China was quick to respond when Crown Prince Mohammed bin Salman (MBS), the de facto chief executive of Saudi Arabia, announced his “Saudi Vision 2030” plan a decade ago. A key element of the plan was attracting more foreign investment to Saudi Arabia in order to make the economy less dependent on petroleum exports.
One of the riskier plays President Trump made to woo the Saudis away from China was offering a deal that would give the Saudis access to advanced American semiconductor chips. Some analysts are concerned the deal, which has not yet been formally announced, could give China access to banned chips through their close relationship with the Saudis. On the other hand, it could help the U.S. build a decisive lead in the crucial A.I. leadership race.
On Tuesday, Nvidia and Advanced Micro Devices Inc. (AMD) announced a partnership to provide semiconductors to Humain, an artificial intelligence (A.I.) company owned by the Saudi Public Investment Fund.
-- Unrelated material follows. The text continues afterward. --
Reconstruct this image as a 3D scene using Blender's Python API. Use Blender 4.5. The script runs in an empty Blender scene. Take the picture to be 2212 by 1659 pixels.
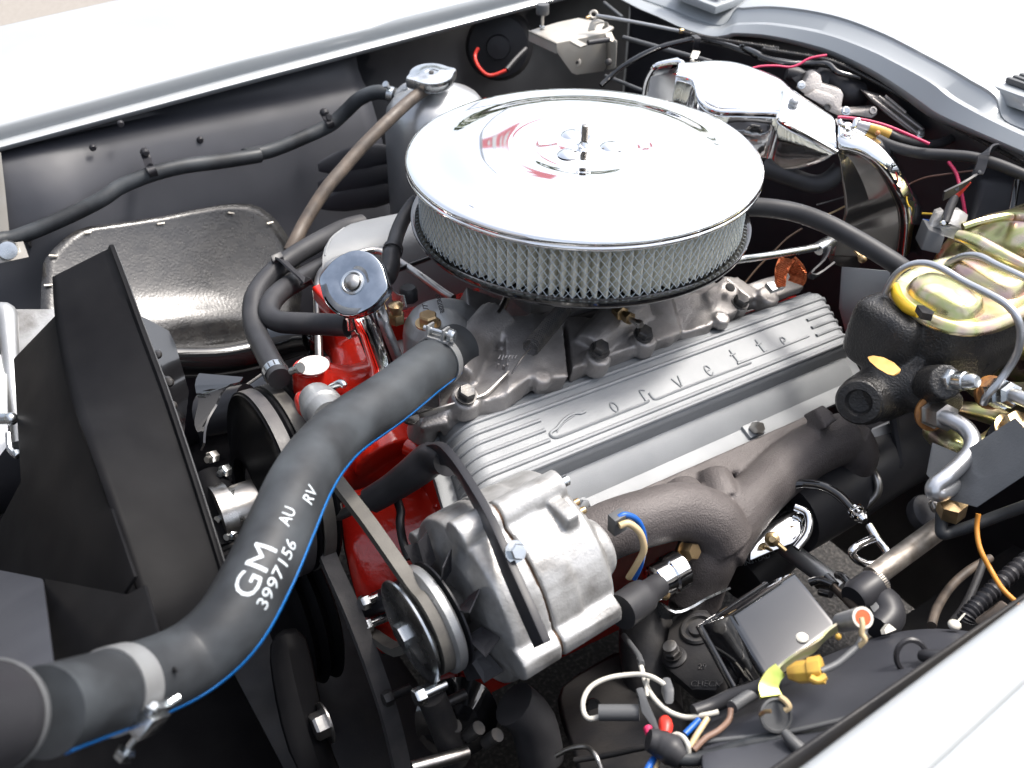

The two U.S. companies said President Trump’s initiative to open technology exports to Saudi Arabia would give them access to a huge new market for their products, and would also boost America’s efforts to maintain A.I. leadership, because the data centers needed for A.I. projects consume huge amounts of energy, which the Saudis can provide. AMD envisioned a $10 billion chain of powerful data centers “stretching from the Kingdom of Saudi Arabia to the United States.”